--- START ---

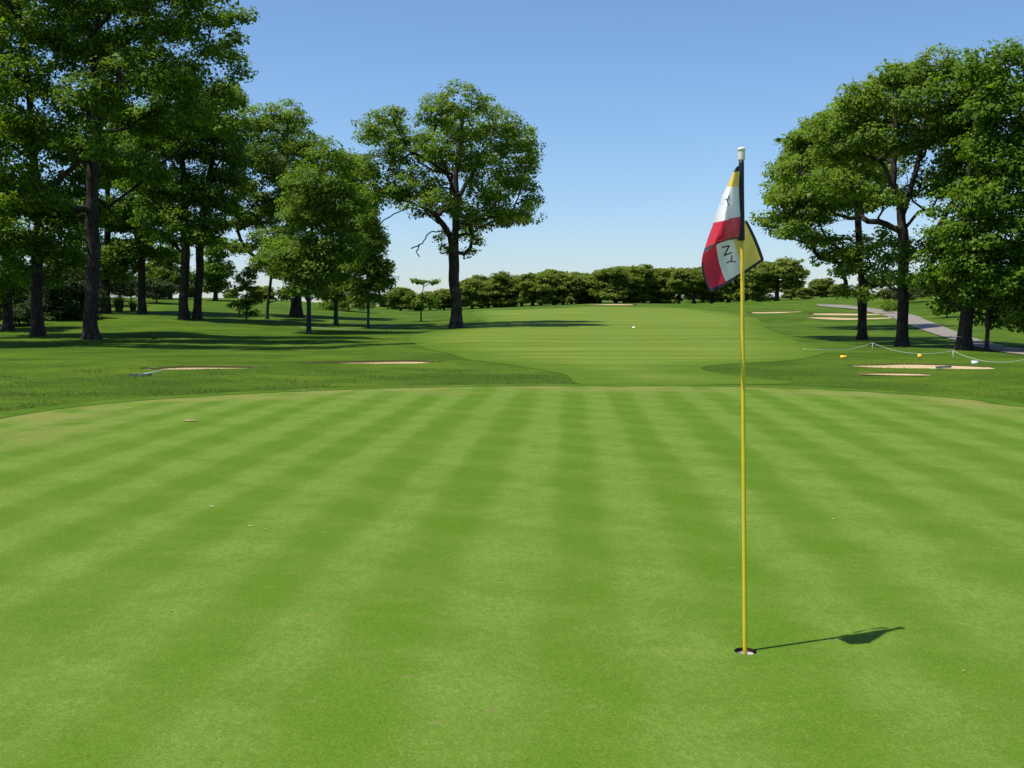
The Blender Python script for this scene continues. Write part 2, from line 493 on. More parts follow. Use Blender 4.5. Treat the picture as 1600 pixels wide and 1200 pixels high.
M['c_red'] = cloth('red_nylon', (.70, .022, .050), .34)
M['c_black'] = cloth('black_hem', (.012, .012, .016), .03, .5)
M['ink'] = simple('black_print', (.012, .014, .022), .6, .2)
M['pole'] = simple('yellow_fibreglass', (.72, .52, .028), .32, .5, .12, 12)
M['cap'] = simple('ivory_plastic', (.74, .69, .56), .4, .4, .06, 30)
M['cup'] = simple('white_cup_plastic', (.80, .80, .78), .5, .3, .05, 40)
M['cupsoil'] = simple('cup_soil', (.055, .040, .026), .95, .05, .5, 80, .8, 150)
M['rope'] = simple('white_rope', (.40, .42, .41), .7, .2, .1, 30)
M['stake'] = simple('pale_stake', (.52, .52, .48), .7, .2, .2, 30)
M['stake_dark'] = simple('dark_iron_stake', (.05, .05, .05), .6, .3, .2, 30)
M['sign_y'] = simple('yellow_sign', (.85, .48, .03), .5, .3, .1, 30)
M['sign_w'] = simple('white_sign', (.78, .80, .80), .5, .3, .06, 30)
M['sign_k'] = simple('sign_print', (.10, .07, .02), .6, .2, .1, 30)
M['rake_head'] = simple('dark_rake_plastic', (.03, .05, .055), .5, .3, .2, 30)
M['rake_handle'] = simple('pale_rake_handle', (.62, .64, .60), .5, .3, .15, 20)
M['dry'] = simple('dry_leaf', (.42, .29, .17), .8, .1, .3, 60, 0, 60, .2)
M['petal'] = simple('pale_leaf_scrap', (.62, .62, .46), .7, .2, .2, 90, 0, 60, .2)
M['marker'] = simple('white_marker_paint', (.80, .80, .78), .5, .3, .05, 40)

# ------------------------------------------------------------------ ground sheets
def polar_ground():
    def az(n_in, lo, hi): return np.linspace(lo, hi, n_in, endpoint=False)
    A = np.concatenate([az(520, R(90 - 33), R(90 + 33)), az(60, R(123), R(180)), az(60, R(180), R(360)), az(60, R(360), R(417))])
    rr = np.concatenate([np.geomspace(.4, 12, 34, endpoint=False), np.geomspace(12, 60, 190, endpoint=False),
                         np.geomspace(60, 300, 170, endpoint=False), np.geomspace(300, 6000, 40)])
    X = (rr[:, None] * np.cos(A)[None]).ravel(); Y = (rr[:, None] * np.sin(A)[None]).ravel()
    Z = ground_h(X, Y)
    V = np.stack([X, Y, Z], 1)
    na, nr = len(A), len(rr)
    i, j = np.meshgrid(np.arange(nr - 1), np.arange(na), indexing='ij')
    a, b = i * na + j, i * na + (j + 1) % na
    Q = np.stack([a, a + na, b + na, b], -1).reshape(-1, 4)[:, ::-1]
    V = np.vstack([V, [[0, 0, float(ground_h(np.array([0.]), np.array([0.]))[0])]]])
    T = np.stack([np.arange(na), (np.arange(na) + 1) % na, np.full(na, len(V) - 1)], 1)
    return mesh_np('ground', V, [Q, T], M['rough'], smooth=True)
gr = polar_ground()
tag(gr, 'longer darker rough grass covering the ground around the fairway and trees', 'ground', kind='structure')

def sheet(name, poly, off, material, pts=None, holes=(), hf=height, attrs_fn=None, offs=None):
    P2 = [Vector(p) for p in poly]
    edges = [(k, (k + 1) % len(poly)) for k in range(len(poly))]
    for h in holes:
        s0 = len(P2); P2 += [Vector(p) for p in h]
        edges += [(s0 + k, s0 + (k + 1) % len(h)) for k in range(len(h))]
    if pts is not None and len(pts):
        pts = np.asarray(pts)
        ok = inside(np.asarray(poly), pts[:, 0], pts[:, 1]) & (edge_dist(np.asarray(poly), pts[:, 0], pts[:, 1]) > .06)
        for h in holes:
            hp = np.asarray(h)
            ok &= ~inside(hp, pts[:, 0], pts[:, 1]) & (edge_dist(hp, pts[:, 0], pts[:, 1]) > .02)
        P2 += [Vector(p) for p in pts[ok]]
    vs, es, fs, *_ = delaunay_2d_cdt(P2, edges, [], 0, 1e-5)
    XY = np.array([v[:] for v in vs])
    T = np.array([f for f in fs if len(f) == 3])
    c = XY[T].mean(1)
    keep = inside(np.asarray(poly), c[:, 0], c[:, 1])
    for h in holes: keep &= ~inside(np.asarray(h), c[:, 0], c[:, 1])
    T = T[keep]
    a, b, d = XY[T[:, 0]], XY[T[:, 1]], XY[T[:, 2]]
    flip = ((b - a)[:, 0] * (d - a)[:, 1] - (b - a)[:, 1] * (d - a)[:, 0]) < 0
    T[flip] = T[flip][:, ::-1]
    o_ = off if offs is None else offs(XY)
    Z = hf(XY[:, 0], XY[:, 1]) + o_
    at = attrs_fn(XY) if attrs_fn else None
    return mesh_np(name, np.column_stack([XY, Z]), [T], material, smooth=True, attrs=at)

def grid_pts(x0, x1, y0, y1, s):
    X, Y = np.meshgrid(np.arange(x0, x1, s), np.arange(y0, y1, s) + 1e-3)
    X[1::2] += s / 2
    return np.column_stack([X.ravel(), Y.ravel()])
def uv_pts(px0, px1, npx, y0, y1, ny):
    U, Y = np.meshgrid(np.linspace(px0, px1, npx), np.geomspace(y0, y1, ny))
    return np.column_stack([((U - 800) / F * Y).ravel(), Y.ravel()])

ring = [(HOLE[0] + HOLE_R * math.cos(t) * (1 + .02 * math.sin(7 * t)), HOLE[1] + HOLE_R * math.sin(t)) for t in np.linspace(0, 2 * math.pi, 40, endpoint=False)]
gp = np.vstack([grid_pts(-13, 16, -6, 24, .5), grid_pts(HOLE[0] - .3, HOLE[0] + .3, HOLE[1] - .3, HOLE[1] + .3, .06)])
green = sheet('putting_green', GREEN, .004, M['green'], gp, [ring],
              attrs_fn=lambda XY: {'rim': ('POINT', edge_dist(GREEN, XY[:, 0], XY[:, 1]))})
tag(green, 'closely mown striped putting green around the flagstick', 'putting green', kind='structure')
fr = sheet('green_collar', FRINGE, .009, M['collar'], np.vstack([GREEN + (FRINGE - GREEN) * t for t in (.1, .4, .7)]), [GREEN],
           attrs_fn=lambda XY: {'rim': ('POINT', edge_dist(GREEN, XY[:, 0], XY[:, 1]))})
tag(fr, 'slightly longer mown collar ringing the putting green', 'collar', kind='structure')

FAIR = smooth_closed([g(905, 600), g(880, 585), g(800, 571), g(735, 563), g(700, 552), g(660, 543), g(640, 533), g(650, 523), g(700, 516),
                      g(760, 508), g(745, 497), g(740, 487), g(800, 484.5), g(900, 480.5), g(1000, 480.5), g(1090, 483), g(1150, 491),
                      g(1185, 500), g(1195, 512), g(1230, 527), g(1275, 543), g(1290, 551), g(1240, 563), g(1130, 570), g(1095, 577), g(1150, 588), g(1240, 599),
                      g(1100, 601.5), g(1000, 601)], 5)
fw = sheet('fairway', FAIR, .01, M['fairway'], uv_pts(600, 1320, 130, 21, 215, 190), attrs_fn=lambda XY: {'rim': ('POINT', edge_dist(FAIR, XY[:, 0], XY[:, 1]))},
           offs=lambda XY: .003 + .00022 * XY[:, 1])
tag(fw, 'pale mown fairway running uphill from the green to the crest', 'fairway', kind='structure')

for b in BUNK:
    th = np.linspace(0, 2 * math.pi, 72, endpoint=False)
    wob = 1 + 0.10 * np.sin(3 * th + b['a'] * 5) + 0.06 * np.sin(5 * th + b['c'][0])
    c, s = math.cos(b['rot']), math.sin(b['rot'])
    def outline(k):
        u, v = k * wob * b['a'] * np.cos(th), k * wob * b['b'] * np.sin(th)
        return np.column_stack([b['c'][0] + c * u - s * v, b['c'][1] + s * u + c * v])
    edge = outline(.97)
    off = .02 + .0004 * b['c'][1]
    o = sheet('sand_bunker', edge, off, M['sand'], np.vstack([outline(k) for k in (.15, .3, .45, .6, .7, .8, .9)]))
    tag(o, b['label'], 'sand bunker', 'sand bunkers around the green and fairway', 'structure')
    # undercut soil lip along the far edge
    sel = [k for k in range(72) if math.sin(th[k]) > -.05]
    E0, E1 = outline(.965), outline(1.03)
    V, Q = [], []
    order = sorted(sel, key=lambda k: th[k] if th[k] < 5 else th[k] - 2 * math.pi)
    for k in order:
        z0 = H1(*E0[k]) + off; z1 = H1(*E1[k]) + off + (.012 + .0004 * b['c'][1]) * max(.1, math.sin(th[k])) * (.85 + .12 * math.sin(k * 1.7) + .12 * math.sin(k * .6 + 1))
        V += [(E0[k][0], E0[k][1], z0 + .004), ((E0[k][0] + E1[k][0]) / 2, (E0[k][1] + E1[k][1]) / 2, z1), (E1[k][0], E1[k][1], z1 - .01)]
    for i in range(len(order) - 1):
        for j in (0, 1): Q.append([3 * i + j, 3 * i + 3 + j, 3 * i + 4 + j, 3 * i + 1 + j])
    lip = mesh_np('lip', V, [Q], M['soil'], o)

pl = [g(1640, 560), g(1560, 550), g(1500, 536), g(1455, 521), g(1425, 510), g(1400, 500), g(1380, 493.5), g(1350, 486.5), g(1310, 481.5), g(1278, 478.5)]
pr = [g(1275, 476.5), g(1312, 477), g(1355, 481.5), g(1395, 487), g(1430, 494), g(1462, 506), g(1500, 521), g(1560, 540), g(1650, 551)]
def smooth_open(pts, n=6):
    pts = [np.array(p) for p in pts]; pts = [2 * pts[0] - pts[1]] + pts + [2 * pts[-1] - pts[-2]]
    return [_cr(pts[k - 1], pts[k], pts[k + 1], pts[k + 2], t) for k in range(1, len(pts) - 2) for t in np.linspace(0, 1, n, endpoint=False)] + [pts[-2]]
PATH = np.array(smooth_open(pl) + smooth_open(pr))
po = sheet('cart_path', PATH, .02, M['path'], uv_pts(1260, 1700, 90, 34, 170, 90), offs=lambda XY: .02 + .0004 * XY[:, 1])
tag(po, 'pale grey gravel cart path winding uphill behind the right trees', 'path', kind='structure')

# rough grass blades near the green (too many to count)
rng = np.random.default_rng(5)
def blades(name, n_try, region, hmin, hmax, wid, material, dens):
    X, Y = region(n_try)
    ok = ~inside(FRINGE, X, Y) & ~inside(FAIR, X, Y)
    for b in BUNK: ok &= bunker_q(b, X, Y)[0] > 1.06
    nz = np.sin(X * 1.9 + 1) * np.sin(Y * 1.3) + .6 * np.sin(X * .7 - Y * 2.1) + .5 * np.sin(X * 4.1 + Y * 3.3)
    ok &= rng.random(n_try) < dens * np.clip((40 - Y) / 16, 0, 1) + .25 * nz - .1 * (Y > 30)
    X, Y, nz = X[ok], Y[ok], nz[ok]
    n_ = len(X)
    Z = height(X, Y)
    a = rng.random(n_) * 2 * math.pi
    h = hmin + (hmax - hmin) * rng.random(n_) * (1 + .3 * nz)
    w_ = wid * (.6 + .8 * rng.random(n_))
    lean = rng.normal(0, .45, (n_, 2)) * h[:, None]
    B = np.stack([X, Y, Z - .004], 1)
    D = np.stack([np.cos(a), np.sin(a), 0 * a], 1) * w_[:, None] / 2
    mid = B + np.stack([lean[:, 0] * .35, lean[:, 1] * .35, h * .6], 1)
    tip = B + np.stack([lean[:, 0], lean[:, 1], h], 1)
    V = np.stack([B - D, B + D, mid + D * .8, tip, mid - D * .8], 1).reshape(-1, 3)
    k = np.arange(n_)[:, None] * 5
    F5 = k + np.arange(5)[None]
    return mesh_np(name, V, [F5], material, attrs={'tint': ('FACE', np.clip(.45 + .2 * nz + rng.normal(0, .28, n_), 0, 1))})
def band(n_):
    px = rng.uniform(-60, 1680, n_)
    Yb = 15 + 26 * rng.random(n_) ** 1.9
    return (px - 800) / F * Yb, Yb
o = blades('rough_grass', 120000, band, .010, .032, .010, M['blade'], .55)
def bank(n_):
    px = rng.uniform(-40, 900, n_); Yb = 17 + 12 * rng.random(n_) ** 1.1
    return (px - 800) / F * Yb, Yb
ob_ = blades('bank_grass', 60000, bank, .02, .050, .011, M['blade_tall'], .02)
tag(ob_, 'pale seeding tufts of longer grass on the bank left of the approach', 'tall grass', kind='stuff')
tag(o, 'longer uneven rough grass along the back edge of the green', 'rough grass', kind='stuff')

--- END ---

THE PROBLEM:
From the first line above through the line containing "simple('white_marker_paint', (.80, .80, .78), .5, .3, .05, 40)", copy everything exactly, without the pictures.

SOLUTION:
The Blender Python script for this scene continues. Write part 2, from line 493 on. More parts follow. Use Blender 4.5. Treat the picture as 1600 pixels wide and 1200 pixels high.
M['c_red'] = cloth('red_nylon', (.70, .022, .050), .34)
M['c_black'] = cloth('black_hem', (.012, .012, .016), .03, .5)
M['ink'] = simple('black_print', (.012, .014, .022), .6, .2)
M['pole'] = simple('yellow_fibreglass', (.72, .52, .028), .32, .5, .12, 12)
M['cap'] = simple('ivory_plastic', (.74, .69, .56), .4, .4, .06, 30)
M['cup'] = simple('white_cup_plastic', (.80, .80, .78), .5, .3, .05, 40)
M['cupsoil'] = simple('cup_soil', (.055, .040, .026), .95, .05, .5, 80, .8, 150)
M['rope'] = simple('white_rope', (.40, .42, .41), .7, .2, .1, 30)
M['stake'] = simple('pale_stake', (.52, .52, .48), .7, .2, .2, 30)
M['stake_dark'] = simple('dark_iron_stake', (.05, .05, .05), .6, .3, .2, 30)
M['sign_y'] = simple('yellow_sign', (.85, .48, .03), .5, .3, .1, 30)
M['sign_w'] = simple('white_sign', (.78, .80, .80), .5, .3, .06, 30)
M['sign_k'] = simple('sign_print', (.10, .07, .02), .6, .2, .1, 30)
M['rake_head'] = simple('dark_rake_plastic', (.03, .05, .055), .5, .3, .2, 30)
M['rake_handle'] = simple('pale_rake_handle', (.62, .64, .60), .5, .3, .15, 20)
M['dry'] = simple('dry_leaf', (.42, .29, .17), .8, .1, .3, 60, 0, 60, .2)
M['petal'] = simple('pale_leaf_scrap', (.62, .62, .46), .7, .2, .2, 90, 0, 60, .2)
M['marker'] = simple('white_marker_paint', (.80, .80, .78), .5, .3, .05, 40)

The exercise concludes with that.